On Friday, GBP rose 0.47% against the USD and closed at 1.5878. The US Dollar gave up ground as negative sentiment was fuelled after the US retail sales failed to meet market expectation and after the White House denied an earlier report published by the Nikkei newspaper that US President, Barack Obama, was set to nominate Lawrence Summers as the next head of the Federal Reserve.
Meanwhile, in the UK, Royal Institution of Chartered Surveyors (RICS), in its report published on Friday, called on the Bank of England (BoE) to cap its annual house price inflation at 5% in order to “prevent another housing bubble, reckless bank lending and a dangerous build up in household debt.”
In the Asian session, at GMT0300, the pair is trading at 1.5954, with the GBP trading 0.48% higher from Friday’s close, after house prices in the UK rose and as the agency Rightmove raised its 2013 house price forecast to 6% from 4%, after recording strong activity in the UK housing sector.

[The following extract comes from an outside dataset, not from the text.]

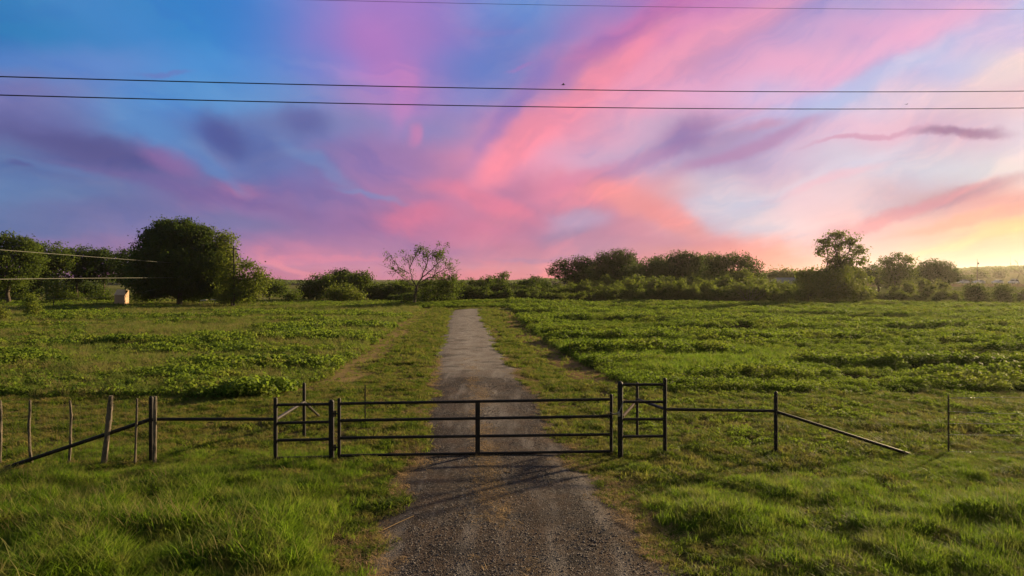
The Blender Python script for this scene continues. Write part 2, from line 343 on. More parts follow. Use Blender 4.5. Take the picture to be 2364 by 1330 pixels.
M['tree'] = leaf_mat('tree_leaf', (.026, .050, .008), (.095, .135, .015), (.12, .12, .02), .42, .3, .02)
M['light'] = leaf_mat('light_leaf', (.05, .085, .012), (.14, .175, .02), (.17, .16, .03), .45, .3, .05)
M['bush'] = leaf_mat('bush_leaf', (.024, .050, .008), (.13, .17, .020), (.15, .15, .025), .45, .12, .03)
M['bark'] = solid_mat('bark', (.09, .065, .045), .9, 0, (.045, .033, .024), 6, .6)
M['deadbark'] = solid_mat('grey_bark', (.16, .12, .09), .9, 0, (.08, .06, .045), 6, .5)
M['black'] = solid_mat('black_paint', (.012, .010, .009), .62, 0, (.035, .024, .018), 7, .15, .3, .5, .72)
M['rust'] = solid_mat('rusty_pipe', (.022, .013, .009), .85, 0, (.04, .02, .012), 9, .2, .1)
M['wood'] = solid_mat('weathered_post', (.15, .12, .085), .9, 0, (.05, .04, .028), 9, .9)
M['polewood'] = solid_mat('pole_wood', (.08, .06, .045), .9, 0, (.05, .04, .03), 5, .4)
M['wire'] = solid_mat('wire_metal', (.55, .52, .46), .4, .8, (.28, .22, .17), 10)
M['cable'] = solid_mat('cable_dark', (.015, .015, .017), .6)
M['cablegrey'] = solid_mat('cable_aluminium', (.22, .22, .18), .6, .2, (.16, .16, .13))
M['tpost'] = solid_mat('t_post_steel', (.035, .04, .03), .6, .3, (.09, .06, .04), 12)
M['chrome'] = solid_mat('padlock_steel', (.6, .6, .6), .3, .9)
M['carpaint'] = solid_mat('white_paint', (.78, .79, .80), .3, 0, (.74, .75, .77), 3)
M['glass'] = solid_mat('car_glass', (.03, .035, .04), .12, 0, (.025, .03, .035))
M['rubber'] = solid_mat('rubber', (.02, .02, .02), .85)
M['tan'] = solid_mat('tan_board', (.46, .30, .19), .85, 0, (.50, .33, .2), 1.2, .3)
M['tandark'] = solid_mat('tan_roof', (.50, .36, .25), .8, 0, (.62, .46, .3), 2)
M['whiteboard'] = solid_mat('white_board', (.72, .70, .64), .7, 0, (.5, .46, .38), 3)
M['roof'] = solid_mat('grey_shingle', (.26, .25, .25), .85, 0, (.20, .19, .19), 2.5, .3)
M['housewall'] = solid_mat('brick_house_wall', (.30, .20, .15), .9, 0, (.22, .15, .11), 4)
M['feather'] = solid_mat('feather', (.02, .018, .018), .8)

def ground_mat():
    m, nt = mat_new('ground_soil'); N = NT(nt); pos = N.n('ShaderNodeNewGeometry').outputs['Position']
    base = N.n('ShaderNodeAttribute', attribute_name='cover').outputs['Color']
    n1 = N.noise(pos, 3.0, 6, .65); n2 = N.noise(pos, .35, 4, .6)
    c = N.mix(N.rng(n1, .3, .7), N.mix(.55, base, (.03, .03, .012)), base)
    c = N.mix(N.rng(n2, .35, .7, 0, .5), c, N.mix(.5, base, (.16, .12, .05)))
    p = N.n('ShaderNodeBsdfDiffuse', {0: c})
    b = N.n('ShaderNodeBump', {'Strength': .8, 'Distance': .06, 'Height': N.noise(pos, 9, 5, .7)}); nt.links.new(b.outputs[0], p.inputs['Normal'])
    N.n('ShaderNodeOutputMaterial', {0: p.outputs[0]}); return m
def gravel_mat():
    m, nt = mat_new('gravel'); N = NT(nt); pos = N.n('ShaderNodeNewGeometry').outputs['Position']
    vo = N.n('ShaderNodeTexVoronoi', {'Vector': pos, 'Scale': 38.0}); vo2 = N.n('ShaderNodeTexVoronoi', {'Vector': pos, 'Scale': 90.0})
    pale = N.n('ShaderNodeAttribute', attribute_name='pale').outputs['Fac']; cen = N.n('ShaderNodeAttribute', attribute_name='litter').outputs['Fac']
    g = N.n('ShaderNodeSeparateColor', {0: vo.outputs['Color']}).outputs[0]; g2 = N.n('ShaderNodeSeparateColor', {0: vo2.outputs['Color']}).outputs[1]
    k = N.m('MULTIPLY_ADD', g, .6, N.m('MULTIPLY', g2, .4))
    dark = N.mix(k, (.010, .009, .009), (.052, .045, .043)); dark = N.mix(N.m('POWER', g, 9.0), dark, (.24, .21, .19))
    patch = N.noise(pos, 2.6, 5, .7); dark = N.mix(N.rng(patch, .38, .66, 0, .75), dark, N.mix(.5, dark, (.016, .012, .010))); dark = N.mix(N.rng(N.noise(pos, 5.5, 4, .7), .55, .7, 0, .6), dark, (.075, .066, .060))
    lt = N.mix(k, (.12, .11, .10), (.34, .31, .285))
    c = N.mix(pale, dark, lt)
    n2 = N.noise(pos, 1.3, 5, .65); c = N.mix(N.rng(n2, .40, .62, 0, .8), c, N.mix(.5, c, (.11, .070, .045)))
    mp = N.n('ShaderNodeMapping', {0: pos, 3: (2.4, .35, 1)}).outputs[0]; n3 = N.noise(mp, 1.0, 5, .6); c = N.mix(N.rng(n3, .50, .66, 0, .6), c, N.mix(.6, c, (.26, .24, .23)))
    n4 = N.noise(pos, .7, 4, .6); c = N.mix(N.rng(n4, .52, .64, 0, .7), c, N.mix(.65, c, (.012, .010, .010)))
    fine = N.noise(pos, 26, 4, .7)
    c = N.mix(N.m('MULTIPLY', cen, N.rng(fine, .45, .62), clamp=True), c, (.22, .145, .07))
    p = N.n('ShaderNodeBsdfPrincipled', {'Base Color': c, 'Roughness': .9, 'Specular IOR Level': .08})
    hgt = N.m('MULTIPLY_ADD', vo.outputs['Distance'], -1.0, N.m('MULTIPLY', g, .6))
    b = N.n('ShaderNodeBump', {'Strength': .8, 'Distance': .014, 'Height': hgt}); nt.links.new(b.outputs[0], p.inputs['Normal'])
    N.n('ShaderNodeOutputMaterial', {0: p.outputs[0]}); return m

# ------------------------------------------------------------------ ground: one sheet to the horizon
def axis(fine0, fine1, step, far, grow=1.11):
    a = list(np.arange(fine0, fine1, step)); s = step
    x = a[-1]
    while x < far: s *= grow; x += s; a.append(x)
    x = a[0]; s = step; b = []
    while x > -far: s *= grow; x -= s; b.append(x)
    return np.array(b[::-1] + a)
xs = axis(-30, 34, .35, 9000); ys = axis(4, 60, .35, 9000, 1.035); ys = ys[(ys > -400)]
Xg, Yg = np.meshgrid(xs, ys); Xf, Yf = Xg.ravel(), Yg.ravel()
Zf = hz(Xf, Yf)
ny, nx = Xg.shape; ii = np.arange(nx * ny).reshape(ny, nx)
Qg = np.stack([ii[:-1, :-1], ii[:-1, 1:], ii[1:, 1:], ii[1:, :-1]], -1).reshape(-1, 4)
cov = np.tile(np.array([.045, .055, .016]), (len(Xf), 1))
def cmix(mask, c):
    global cov
    mask = np.clip(mask, 0, 1)[:, None]; cov = cov * (1 - mask) + np.array(c) * mask
fb = fbm(Xf * .8, Yf * .8, 40, 4)
cmix(.8 * sstep(.54, .66, fb) * (Yf < 120), (.11, .085, .04))                       # bare brown soil between the grass
eR = cropR(Xf, Yf)
cmix(sstep(-1.7, -1.1, eR) * sstep(.3, -.2, eR) * (Yf > 22) * (Yf < 100) * sstep(.22, .36, fbm(Xf * .5, Yf * .3, 44, 3)), (.24, .155, .085))   # dry strip beside the crop
eL = cropL(Xf, Yf)
cmix(.95 * sstep(-1.6, -1.3, eL) * sstep(.2, -.3, eL) * (Yf > 24) * (Yf < 95), (.27, .20, .095))
cmix(((Xf > driveR(Yf)) & (Xf < driveR(Yf) + .8) & (Yf > 26) & (Yf < 60)) * .8, (.22, .15, .085))
cmix(crop_mask_r(Xf, Yf) * 1.0, (.018, .028, .009))
cmix(.8 * crop_mask_l(Xf, Yf), (.06, .065, .022))
far = (Yf > 118) * 1.0
cmix(far, (.075, .10, .025))
az = Xf / np.maximum(Yf, 1)
cmix(far * (az < -.1) * sstep(.45, .55, vnoise(Yf * .012, Xf * .002, 51)), (.14, .15, .05))
cmix((Yf > 200) * (Yf < 262) * sstep(.45, .52, az), (.15, .105, .075))         # bare yard where the cars stand
cmix((Yf > 262) * sstep(.4, .5, az), (.12, .13, .045))
g = link('ground', mesh_np('ground', np.stack([Xf, Yf, Zf], 1), Qg, ground_mat(), True, {'cover': cov})); tag(g, kind='structure')

# driveway, a gravel sheet a little above the ground
Yd = np.concatenate([np.arange(-20, 26, .12), np.arange(26, 92, .3)]); nu = 25
L, R = driveL(Yd), driveR(Yd); t = np.linspace(0, 1, nu)
Xd = L[:, None] * (1 - t) + R[:, None] * t; Yd2 = np.repeat(Yd[:, None], nu, 1)
bend = sstep(84, 92, Yd2); Xd = Xd + bend * 1.6
edge = np.minimum(t, 1 - t)[None, :]
edge_n = np.clip(edge * 8, 0, 1)
Zd = hz(Xd, Yd2) * (1 - edge_n) * 1.0 + edge_n * (.028 + .03 * (1 - (2 * t[None, :] - 1) ** 2)) + .012 + .02 * (fbm(Xd * 1.5, Yd2 * .8, 60, 3) - .5) * edge_n
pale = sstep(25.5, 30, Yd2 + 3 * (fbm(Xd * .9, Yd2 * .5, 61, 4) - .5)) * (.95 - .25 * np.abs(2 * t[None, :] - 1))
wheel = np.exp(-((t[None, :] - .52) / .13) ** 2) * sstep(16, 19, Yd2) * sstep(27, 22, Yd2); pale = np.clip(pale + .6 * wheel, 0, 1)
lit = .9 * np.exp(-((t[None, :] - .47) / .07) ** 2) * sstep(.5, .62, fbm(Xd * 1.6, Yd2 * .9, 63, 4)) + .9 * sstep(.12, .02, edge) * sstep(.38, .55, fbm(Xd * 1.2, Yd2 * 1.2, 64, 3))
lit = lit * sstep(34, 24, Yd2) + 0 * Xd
iid = np.arange(Xd.size).reshape(Xd.shape)
Qd = np.stack([iid[:-1, :-1], iid[:-1, 1:], iid[1:, 1:], iid[1:, :-1]], -1).reshape(-1, 4)
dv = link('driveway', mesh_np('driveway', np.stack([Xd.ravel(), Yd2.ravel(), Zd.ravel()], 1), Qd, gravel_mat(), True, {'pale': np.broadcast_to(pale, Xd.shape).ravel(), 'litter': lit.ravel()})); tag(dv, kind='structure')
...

Earlier today, a report showed that the Rightmove house price index rose 4.5% (YoY) in September, following a 5.5% rise registered in the previous month.
The pair is expected to find support at 1.5834, and a fall through could take it to the next support level of 1.5714. The pair is expected to find its first resistance at 1.6016, and a rise through could take it to the next resistance level of 1.6078.
Investors are expected to keep a close watch on the release of the Bank of England’s (BoE) quarterly bulletin on the market developments and monetary policy operations in the UK for the third quarter, slated for later today.
The currency pair is trading above its 20 Hr and 50 Hr moving averages.